We split up and Pat and I go and wait for a charter we have scheduled to go see Mayan ruins. While waiting, Pat pukes. We never determine why. We get on a bus and ride to town and hook up with a nuclear family of three from somewhere in Georgia. We all get in a mini van. The Georgia people are fat and appear (sound) stupid. The man forgot his "click camers" (I do not know what that is) on the bus so we drive back to the port.. We get the camera. The mini van we are in breaks down (equipment breakdowns seem to be THE common thread in the Caribbean). We drive 45 miles north through mango swamps and through a military check point complete with small child in fatigues carrying a machine gun. On the way our guide suggests we buy soem fresh pinapple from aroadside stand and put come chile peper on it. The fat family declines as does Pat but I do. It is VERY good.We go to ruins.
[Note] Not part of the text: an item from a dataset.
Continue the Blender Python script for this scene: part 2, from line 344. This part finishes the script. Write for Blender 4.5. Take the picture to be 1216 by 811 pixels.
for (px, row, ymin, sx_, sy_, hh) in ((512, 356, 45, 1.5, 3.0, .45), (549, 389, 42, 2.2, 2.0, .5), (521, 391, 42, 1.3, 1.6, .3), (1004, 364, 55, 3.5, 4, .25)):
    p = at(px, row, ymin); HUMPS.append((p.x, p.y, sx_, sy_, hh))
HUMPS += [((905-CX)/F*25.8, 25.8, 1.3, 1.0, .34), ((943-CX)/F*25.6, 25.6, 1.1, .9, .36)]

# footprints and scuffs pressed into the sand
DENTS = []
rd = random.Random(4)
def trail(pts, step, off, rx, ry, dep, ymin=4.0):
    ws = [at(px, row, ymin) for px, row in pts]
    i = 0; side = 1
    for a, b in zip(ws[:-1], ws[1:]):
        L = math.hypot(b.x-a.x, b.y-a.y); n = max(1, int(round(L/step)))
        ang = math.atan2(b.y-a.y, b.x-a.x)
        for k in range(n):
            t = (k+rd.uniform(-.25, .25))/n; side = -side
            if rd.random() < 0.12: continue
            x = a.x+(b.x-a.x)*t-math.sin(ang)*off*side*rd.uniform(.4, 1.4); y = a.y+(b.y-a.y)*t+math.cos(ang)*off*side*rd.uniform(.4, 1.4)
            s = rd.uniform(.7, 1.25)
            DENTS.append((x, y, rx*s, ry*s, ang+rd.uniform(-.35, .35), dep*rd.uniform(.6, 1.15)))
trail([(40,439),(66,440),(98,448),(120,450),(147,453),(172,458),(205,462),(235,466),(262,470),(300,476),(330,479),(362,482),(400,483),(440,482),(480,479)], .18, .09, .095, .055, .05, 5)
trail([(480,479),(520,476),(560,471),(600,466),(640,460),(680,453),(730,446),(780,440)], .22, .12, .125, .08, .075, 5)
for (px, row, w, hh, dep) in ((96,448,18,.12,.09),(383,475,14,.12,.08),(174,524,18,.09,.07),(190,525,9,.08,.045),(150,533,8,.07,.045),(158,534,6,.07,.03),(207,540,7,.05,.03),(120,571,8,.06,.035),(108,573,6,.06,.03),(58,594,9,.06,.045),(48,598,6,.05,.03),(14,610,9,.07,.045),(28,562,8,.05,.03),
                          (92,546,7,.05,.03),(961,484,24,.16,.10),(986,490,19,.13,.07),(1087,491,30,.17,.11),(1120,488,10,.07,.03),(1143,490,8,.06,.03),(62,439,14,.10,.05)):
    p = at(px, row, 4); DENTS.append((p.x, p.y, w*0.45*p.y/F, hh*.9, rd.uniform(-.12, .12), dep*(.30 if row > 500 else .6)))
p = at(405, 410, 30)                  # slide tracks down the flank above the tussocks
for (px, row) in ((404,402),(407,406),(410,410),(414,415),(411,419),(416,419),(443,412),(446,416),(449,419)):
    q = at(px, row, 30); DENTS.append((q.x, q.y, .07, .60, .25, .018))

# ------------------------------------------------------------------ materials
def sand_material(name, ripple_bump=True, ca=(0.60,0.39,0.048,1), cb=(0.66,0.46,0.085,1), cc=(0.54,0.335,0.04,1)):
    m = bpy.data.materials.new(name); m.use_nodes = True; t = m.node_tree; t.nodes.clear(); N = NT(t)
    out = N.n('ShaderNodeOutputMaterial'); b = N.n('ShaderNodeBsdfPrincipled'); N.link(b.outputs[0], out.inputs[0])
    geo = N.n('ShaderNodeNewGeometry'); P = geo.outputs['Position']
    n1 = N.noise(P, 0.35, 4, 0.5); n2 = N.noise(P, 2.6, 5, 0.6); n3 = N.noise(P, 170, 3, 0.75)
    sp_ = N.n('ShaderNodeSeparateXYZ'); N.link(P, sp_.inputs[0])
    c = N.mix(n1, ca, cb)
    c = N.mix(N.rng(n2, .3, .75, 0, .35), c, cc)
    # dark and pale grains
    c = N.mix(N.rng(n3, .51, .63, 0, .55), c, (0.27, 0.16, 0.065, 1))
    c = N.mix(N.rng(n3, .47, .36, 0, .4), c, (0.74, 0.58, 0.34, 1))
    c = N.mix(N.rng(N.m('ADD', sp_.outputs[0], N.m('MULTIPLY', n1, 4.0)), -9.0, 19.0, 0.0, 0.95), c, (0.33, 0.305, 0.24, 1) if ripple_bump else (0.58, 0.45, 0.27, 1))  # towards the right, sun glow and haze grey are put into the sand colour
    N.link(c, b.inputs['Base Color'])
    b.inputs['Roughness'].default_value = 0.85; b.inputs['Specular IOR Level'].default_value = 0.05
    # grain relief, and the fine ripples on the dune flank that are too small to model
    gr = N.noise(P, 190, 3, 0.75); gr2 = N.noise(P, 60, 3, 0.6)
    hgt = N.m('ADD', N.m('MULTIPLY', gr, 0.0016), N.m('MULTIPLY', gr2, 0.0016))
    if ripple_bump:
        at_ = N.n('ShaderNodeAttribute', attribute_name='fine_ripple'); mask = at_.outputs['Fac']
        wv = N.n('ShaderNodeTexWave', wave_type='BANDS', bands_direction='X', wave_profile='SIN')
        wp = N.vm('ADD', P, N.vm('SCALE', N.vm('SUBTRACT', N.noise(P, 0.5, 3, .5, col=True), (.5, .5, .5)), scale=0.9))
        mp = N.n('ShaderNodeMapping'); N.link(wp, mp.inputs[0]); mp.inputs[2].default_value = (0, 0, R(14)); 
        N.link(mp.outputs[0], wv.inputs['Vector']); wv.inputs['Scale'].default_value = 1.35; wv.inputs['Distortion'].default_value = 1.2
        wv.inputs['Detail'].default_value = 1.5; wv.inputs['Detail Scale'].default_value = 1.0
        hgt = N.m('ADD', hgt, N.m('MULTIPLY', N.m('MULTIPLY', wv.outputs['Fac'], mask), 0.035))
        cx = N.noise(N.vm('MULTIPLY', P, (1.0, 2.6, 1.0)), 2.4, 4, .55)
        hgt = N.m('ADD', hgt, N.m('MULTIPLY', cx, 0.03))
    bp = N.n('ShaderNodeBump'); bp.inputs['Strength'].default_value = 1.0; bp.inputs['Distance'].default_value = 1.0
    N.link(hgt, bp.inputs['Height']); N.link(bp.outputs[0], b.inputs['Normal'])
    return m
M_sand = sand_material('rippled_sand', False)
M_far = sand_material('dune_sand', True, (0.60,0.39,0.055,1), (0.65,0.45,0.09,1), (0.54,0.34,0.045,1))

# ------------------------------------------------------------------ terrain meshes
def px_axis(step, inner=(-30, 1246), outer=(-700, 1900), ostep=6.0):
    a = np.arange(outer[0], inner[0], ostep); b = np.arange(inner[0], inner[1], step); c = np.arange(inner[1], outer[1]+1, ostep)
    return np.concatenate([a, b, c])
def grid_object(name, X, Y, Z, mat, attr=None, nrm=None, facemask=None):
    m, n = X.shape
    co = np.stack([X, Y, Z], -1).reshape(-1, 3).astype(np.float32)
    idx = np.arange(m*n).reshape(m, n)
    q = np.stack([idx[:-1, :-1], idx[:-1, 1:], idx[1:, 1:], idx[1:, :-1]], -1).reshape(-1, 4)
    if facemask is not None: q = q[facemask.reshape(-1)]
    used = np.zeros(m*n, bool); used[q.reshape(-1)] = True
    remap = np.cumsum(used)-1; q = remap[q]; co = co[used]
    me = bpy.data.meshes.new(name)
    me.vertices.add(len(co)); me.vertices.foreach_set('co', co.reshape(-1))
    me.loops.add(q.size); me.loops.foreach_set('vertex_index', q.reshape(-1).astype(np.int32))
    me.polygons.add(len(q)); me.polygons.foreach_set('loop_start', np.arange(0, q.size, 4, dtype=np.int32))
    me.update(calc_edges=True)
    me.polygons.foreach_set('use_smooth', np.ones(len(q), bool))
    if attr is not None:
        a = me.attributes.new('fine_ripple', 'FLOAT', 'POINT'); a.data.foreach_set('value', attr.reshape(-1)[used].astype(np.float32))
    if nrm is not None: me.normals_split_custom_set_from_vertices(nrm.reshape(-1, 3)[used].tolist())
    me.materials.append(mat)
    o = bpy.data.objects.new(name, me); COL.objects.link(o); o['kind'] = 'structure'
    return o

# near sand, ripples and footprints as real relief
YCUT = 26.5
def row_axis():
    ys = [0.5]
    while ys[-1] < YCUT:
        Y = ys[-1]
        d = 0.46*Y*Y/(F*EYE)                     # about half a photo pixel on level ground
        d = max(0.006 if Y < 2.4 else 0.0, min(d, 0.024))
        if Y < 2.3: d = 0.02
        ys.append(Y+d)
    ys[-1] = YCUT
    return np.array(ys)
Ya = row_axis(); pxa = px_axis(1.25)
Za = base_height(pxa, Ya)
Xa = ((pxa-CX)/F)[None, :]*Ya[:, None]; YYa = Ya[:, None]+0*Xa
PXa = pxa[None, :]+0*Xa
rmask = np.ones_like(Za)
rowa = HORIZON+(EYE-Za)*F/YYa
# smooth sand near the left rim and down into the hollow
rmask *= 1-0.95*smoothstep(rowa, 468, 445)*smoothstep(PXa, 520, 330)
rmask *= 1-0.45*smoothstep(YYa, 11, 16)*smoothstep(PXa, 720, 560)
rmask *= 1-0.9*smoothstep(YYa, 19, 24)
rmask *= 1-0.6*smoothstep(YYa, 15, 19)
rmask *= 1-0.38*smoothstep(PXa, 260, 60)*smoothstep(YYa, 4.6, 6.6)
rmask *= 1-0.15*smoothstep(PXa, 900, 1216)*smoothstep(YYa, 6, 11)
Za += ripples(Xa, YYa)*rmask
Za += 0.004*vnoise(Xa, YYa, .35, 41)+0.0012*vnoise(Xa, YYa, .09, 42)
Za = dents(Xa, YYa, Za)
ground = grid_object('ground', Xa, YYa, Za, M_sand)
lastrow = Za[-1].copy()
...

The fat family keeps asking questions and "the Mayan calendar and things they heard on the discovery channel about the world ending in 2012. Based on their questions (including the fat kids questions about human sacrifice) I find myself praying it would end sooner. He shows us a town where the Mayans lived 1200 years ago and points out a face carved in the rock. The fat kid insistes that he see an entire tableaux that evidently has been missed by the thousands of people and archeoligists who have viewed it before. We go to climb one of the two large pyramids. The fat kid comes along with us while his parents sit and sweat. It is muddy. The Mayans disappeared about 1200 years ago. The fat man thinks it was aliens. I think that I would like for aliens to make me disappear. All during this time pat takes about 200 pictures of nothing. We drive back to port.

Where we find our four compatriots drinking fruity drinks out of long, plastic tuble like cups with name tags on from Senor Frogs which say things like "easy "and "Horny". I asses the situation and take a cab inbto town. Manalana is a fishing village and I saw several huge tubs on wheels filled with fresh snapper. I have cab driver take me to a bar with a dirt floor and I go in saying "cook me very fresh snapper". They nod. I insist on seeing it. They bring me out a fish that is perfect, [ink, a little sea weed in the gills and stillfresh with rigor mortis from being caught. They gut it on the bar. I am the only person in the bar. I say how much and they say 19 dollars. I have 26 dollars and it is a 3 dollar cab ride back to the boat. i ask them to throw in a beer. They agree. I sit there and watch this extended family go out to the beach and hustle people on the street but I sit in the shade sipping my Dos Equis. I explained that I just wanted the fish cooked who and as they kept offering me options and I kept declining they got happier and happier with me. They brought me another beer "no harga". Eventua;ly they brought me a beautiful (seriously beautiful fish with skin head and tail all in tact, staring up at me and screaming "EAT ME!" I did. It was awesome. I asked for a little chile and they brought me a green sauce I watched them mix up and I wanted it for side two of the fish. being smarter then I used to be I dabbed a little on a small piece of the fish and ate it... and almost passed out. Way too hot. Still...i used just a litte, folded it up in some soft corn tortillas with rice and it was awesome. It made my day. Fresh fish in a fishing village cooked on a very hot fire...to die for. I will never go to a fishing village again and not try to replicate this experience.

I went back to the boat, ate, had shots, fell asleep.